Total emissions = $F + 0.02p$. The goal: $1.2F \leq F + 0.02p \leq 1.5F$.

Left side: $1.2F \leq F + 0.02p \Rightarrow 0.2F \leq 0.02p \Rightarrow p \geq 10F$.

Right side: $F + 0.02p \leq 1.5F \Rightarrow 0.02p \leq 0.5F \Rightarrow p \leq 25F$.

So $10F \leq p \leq 25F$. The answer is B. Option D forgets to isolate $p$ and just states the bounds on the total.

 

Consecutive Integer Problems

Hard questions may describe consecutive integers (or even integers), name one of them with a variable, and ask you to translate a verbal comparison into an inequality.

In a set of four consecutive even integers, the largest integer is represented by $p$. The product of 8 and the smallest integer is at least the value equal to 18 less than the sum of the two middle integers. Which inequality represents this?

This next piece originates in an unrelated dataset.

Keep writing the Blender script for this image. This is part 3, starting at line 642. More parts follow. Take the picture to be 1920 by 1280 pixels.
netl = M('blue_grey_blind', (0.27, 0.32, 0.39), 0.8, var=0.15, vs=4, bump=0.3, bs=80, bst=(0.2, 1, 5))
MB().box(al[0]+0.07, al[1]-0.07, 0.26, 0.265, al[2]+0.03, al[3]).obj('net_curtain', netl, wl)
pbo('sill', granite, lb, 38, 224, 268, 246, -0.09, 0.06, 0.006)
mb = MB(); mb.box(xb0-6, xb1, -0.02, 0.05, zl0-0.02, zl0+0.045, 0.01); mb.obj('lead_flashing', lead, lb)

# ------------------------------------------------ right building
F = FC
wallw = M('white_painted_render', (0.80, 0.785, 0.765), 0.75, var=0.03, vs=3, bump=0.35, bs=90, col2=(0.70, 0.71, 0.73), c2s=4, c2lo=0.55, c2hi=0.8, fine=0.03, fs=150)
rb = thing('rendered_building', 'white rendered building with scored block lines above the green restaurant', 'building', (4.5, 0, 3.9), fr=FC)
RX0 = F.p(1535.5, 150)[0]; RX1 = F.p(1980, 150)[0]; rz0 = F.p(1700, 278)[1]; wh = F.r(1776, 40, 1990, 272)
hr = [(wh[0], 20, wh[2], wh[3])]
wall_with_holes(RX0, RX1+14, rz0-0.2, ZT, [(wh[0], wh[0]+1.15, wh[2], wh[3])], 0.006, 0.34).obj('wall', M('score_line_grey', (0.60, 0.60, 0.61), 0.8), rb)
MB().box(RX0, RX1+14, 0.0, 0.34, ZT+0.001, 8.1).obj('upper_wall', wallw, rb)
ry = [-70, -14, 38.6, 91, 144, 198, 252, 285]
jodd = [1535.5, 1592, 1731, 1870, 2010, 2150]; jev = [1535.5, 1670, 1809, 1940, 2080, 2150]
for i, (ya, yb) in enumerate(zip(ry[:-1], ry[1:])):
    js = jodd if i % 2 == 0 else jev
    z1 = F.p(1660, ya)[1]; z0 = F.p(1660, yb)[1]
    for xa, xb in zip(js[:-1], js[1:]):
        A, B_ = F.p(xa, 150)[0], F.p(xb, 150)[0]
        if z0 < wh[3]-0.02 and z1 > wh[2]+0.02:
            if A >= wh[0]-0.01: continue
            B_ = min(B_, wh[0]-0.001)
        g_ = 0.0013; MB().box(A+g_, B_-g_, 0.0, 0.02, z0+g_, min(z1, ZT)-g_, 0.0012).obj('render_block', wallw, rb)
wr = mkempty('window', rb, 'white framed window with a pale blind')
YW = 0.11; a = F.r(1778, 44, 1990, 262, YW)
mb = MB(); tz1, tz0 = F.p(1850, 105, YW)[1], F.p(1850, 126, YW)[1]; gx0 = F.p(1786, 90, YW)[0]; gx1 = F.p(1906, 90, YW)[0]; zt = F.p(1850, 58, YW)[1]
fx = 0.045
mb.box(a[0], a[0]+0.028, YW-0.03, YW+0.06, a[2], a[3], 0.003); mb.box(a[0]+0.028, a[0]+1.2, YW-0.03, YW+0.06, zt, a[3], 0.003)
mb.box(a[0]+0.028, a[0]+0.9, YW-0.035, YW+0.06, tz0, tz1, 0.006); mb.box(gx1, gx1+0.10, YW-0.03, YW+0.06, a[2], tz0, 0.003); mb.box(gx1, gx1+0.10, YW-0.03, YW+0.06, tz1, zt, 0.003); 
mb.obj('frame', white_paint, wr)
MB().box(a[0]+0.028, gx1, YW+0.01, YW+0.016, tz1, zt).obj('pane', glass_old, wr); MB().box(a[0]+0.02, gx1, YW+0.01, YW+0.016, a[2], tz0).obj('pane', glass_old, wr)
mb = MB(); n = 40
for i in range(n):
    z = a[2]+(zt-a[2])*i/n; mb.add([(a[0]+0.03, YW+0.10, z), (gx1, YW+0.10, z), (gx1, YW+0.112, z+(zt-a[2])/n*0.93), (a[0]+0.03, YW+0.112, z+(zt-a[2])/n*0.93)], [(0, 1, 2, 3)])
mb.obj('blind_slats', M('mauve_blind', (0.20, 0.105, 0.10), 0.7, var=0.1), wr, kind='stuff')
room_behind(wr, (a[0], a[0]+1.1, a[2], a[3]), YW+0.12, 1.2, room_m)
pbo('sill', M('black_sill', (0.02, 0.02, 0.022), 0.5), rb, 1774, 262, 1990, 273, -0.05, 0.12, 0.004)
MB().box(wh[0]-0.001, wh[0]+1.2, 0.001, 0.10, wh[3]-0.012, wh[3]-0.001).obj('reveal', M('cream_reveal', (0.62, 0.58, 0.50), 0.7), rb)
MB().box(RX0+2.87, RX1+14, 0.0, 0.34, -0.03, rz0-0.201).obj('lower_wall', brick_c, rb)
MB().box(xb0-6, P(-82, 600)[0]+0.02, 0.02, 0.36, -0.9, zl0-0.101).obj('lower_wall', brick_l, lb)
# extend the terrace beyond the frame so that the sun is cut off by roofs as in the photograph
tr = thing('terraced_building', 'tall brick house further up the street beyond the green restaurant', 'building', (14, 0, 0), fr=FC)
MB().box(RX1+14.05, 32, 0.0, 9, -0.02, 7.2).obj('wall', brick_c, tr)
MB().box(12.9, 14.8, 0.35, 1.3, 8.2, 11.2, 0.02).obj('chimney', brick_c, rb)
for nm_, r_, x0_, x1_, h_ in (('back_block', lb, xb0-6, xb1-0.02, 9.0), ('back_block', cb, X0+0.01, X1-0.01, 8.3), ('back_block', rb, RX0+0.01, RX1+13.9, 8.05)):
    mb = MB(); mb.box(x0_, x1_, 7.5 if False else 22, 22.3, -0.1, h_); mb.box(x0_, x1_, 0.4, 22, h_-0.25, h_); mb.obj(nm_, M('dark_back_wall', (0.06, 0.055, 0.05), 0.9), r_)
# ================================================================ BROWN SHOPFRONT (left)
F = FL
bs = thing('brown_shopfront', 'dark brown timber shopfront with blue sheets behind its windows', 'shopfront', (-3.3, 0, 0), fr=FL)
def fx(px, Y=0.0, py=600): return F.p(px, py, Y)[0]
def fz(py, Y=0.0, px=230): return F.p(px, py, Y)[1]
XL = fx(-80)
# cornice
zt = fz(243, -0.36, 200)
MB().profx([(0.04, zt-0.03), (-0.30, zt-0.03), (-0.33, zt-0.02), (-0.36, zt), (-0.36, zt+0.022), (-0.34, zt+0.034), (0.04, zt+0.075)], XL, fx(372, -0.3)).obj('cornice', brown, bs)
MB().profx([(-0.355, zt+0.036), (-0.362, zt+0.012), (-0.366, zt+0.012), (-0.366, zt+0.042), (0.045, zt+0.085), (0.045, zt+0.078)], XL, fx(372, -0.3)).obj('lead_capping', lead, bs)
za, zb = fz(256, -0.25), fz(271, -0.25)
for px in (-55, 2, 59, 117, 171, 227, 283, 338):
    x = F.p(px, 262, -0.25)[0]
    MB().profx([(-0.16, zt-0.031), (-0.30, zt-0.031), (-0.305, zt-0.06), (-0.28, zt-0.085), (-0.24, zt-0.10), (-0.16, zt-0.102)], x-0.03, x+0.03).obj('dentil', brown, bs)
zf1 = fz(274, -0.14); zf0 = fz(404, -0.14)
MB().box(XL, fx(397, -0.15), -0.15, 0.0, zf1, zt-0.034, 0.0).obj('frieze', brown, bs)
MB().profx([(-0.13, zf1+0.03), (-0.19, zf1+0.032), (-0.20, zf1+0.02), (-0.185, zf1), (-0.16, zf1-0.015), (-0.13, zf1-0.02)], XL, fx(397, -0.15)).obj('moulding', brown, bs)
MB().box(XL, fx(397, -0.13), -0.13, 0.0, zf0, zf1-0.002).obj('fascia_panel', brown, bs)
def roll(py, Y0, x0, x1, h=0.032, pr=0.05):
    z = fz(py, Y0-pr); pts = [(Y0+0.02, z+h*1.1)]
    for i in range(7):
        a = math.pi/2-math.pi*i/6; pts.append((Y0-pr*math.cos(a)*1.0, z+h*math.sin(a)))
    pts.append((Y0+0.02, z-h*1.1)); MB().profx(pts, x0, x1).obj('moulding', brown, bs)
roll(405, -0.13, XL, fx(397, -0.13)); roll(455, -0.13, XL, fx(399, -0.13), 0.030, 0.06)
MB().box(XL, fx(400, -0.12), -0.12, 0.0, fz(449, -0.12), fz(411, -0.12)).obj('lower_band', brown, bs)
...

A) $8p \geq ((p + 2) + (p + 4)) - 18$
B) $8(p - 6) \leq ((p - 4) + (p - 2)) - 18$
C) $8(p - 6) \geq ((p - 2) + (p - 4)) - 18$
D) $8(p - 6) \geq ((p - 2) + (p - 4)) - 18$

Four consecutive even integers with $p$ as the largest: $p - 6$, $p - 4$, $p - 2$, $p$. (Subtract 2 each step going backward.)

Smallest = $p - 6$. Two middle = $p - 4$ and $p - 2$.

"Product of 8 and the smallest" = $8(p - 6)$.

"18 less than the sum of the two middle" = $(p - 4) + (p - 2) - 18$.

"At least" means $\geq$. So: $8(p - 6) \geq (p - 4) + (p - 2) - 18$.

The answer is D. The key steps: (1) express all integers in terms of $p$ counting backward by 2, and (2) translate "at least" as $\geq$ and "18 less than" as subtracting 18.